New England

‘It Scared Me Half to Death:' New Englanders Remember '38 Hurricane

The Great Hurricane of 1938 devastated the Northeast 80 years ago

New Englanders are remembering the killer storm known as the Great Hurricane of 1938, 80 years to the date after its devastation.

“We just hadn’t ever seen anything like it,” recalled Richard Hamilton, 96, who remembers uprooted trees, blocked roads, and property losses in Brattleboro, Vermont. “It was severe winds that brought such destruction.”

Near Boston, data from the Blue Hills Observatory showed sustained winds topping 120 miles per hour, with a gust of 186 miles per hour.

New London, Connecticut saw catastrophic fires from downed power lines, according to the National Weather Service, and downtown Providence, Rhode Island was left underwater after a storm tide of 20 feet.

There was even a frantic race to save the Vermont State House in Montpelier, curator David Schutz said.
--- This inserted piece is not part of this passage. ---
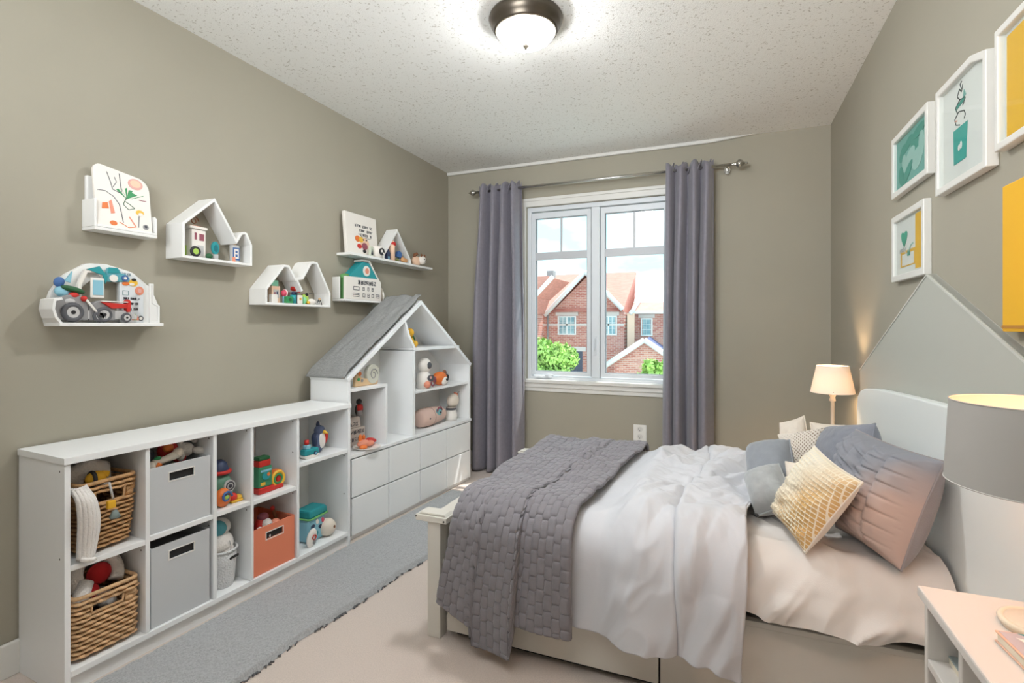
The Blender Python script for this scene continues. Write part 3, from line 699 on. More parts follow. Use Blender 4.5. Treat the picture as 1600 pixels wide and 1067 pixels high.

“It nearly lifted the dome off the top of the building,” Schutz said last week when giving a tour of the dome. “So for the very first time, they took efforts to tie the dome to the building–physically tie it down.”

Numbers from the National Weather Service showed hundreds were killed across the northeast, with nearly 9,000 homes and buildings ruined, and many more damaged.

The company AIR Worldwide, which creates models of catastrophes, estimated that if the same storm were to hit today, it would bring a $50-billion impact.

“It scared me half to death,” remembered Lorna Maloney, who was 5-years-old when the hurricane hit New England.

Maloney and her older sister, Gloria Goulet, who is now 88, said in the era before TV meteorologists, they did not have any warning about the danger coming their way in the small town of Washington, Vermont.

“Our radio didn’t come in half the time—we didn’t have a telephone,” Goulet remembered, adding that in the days after the storm, she saw severe wind damage that was stunning to a small child.

At the Vermont Historical Society in Barre, executive director Steve Perkins called the ’38 hurricane a “defining event” for New England.

Perkins said neighbors helped neighbors clean up, towns rebuilt, and vowed to get stronger–for all the storms to come.

“Communities came together,” Perkins said of the aftermath of the storm. “I think it’s horrible that we have [devastating storms], but reflecting on them, we can think about what it means to be a Vermonter—or a New Englander.”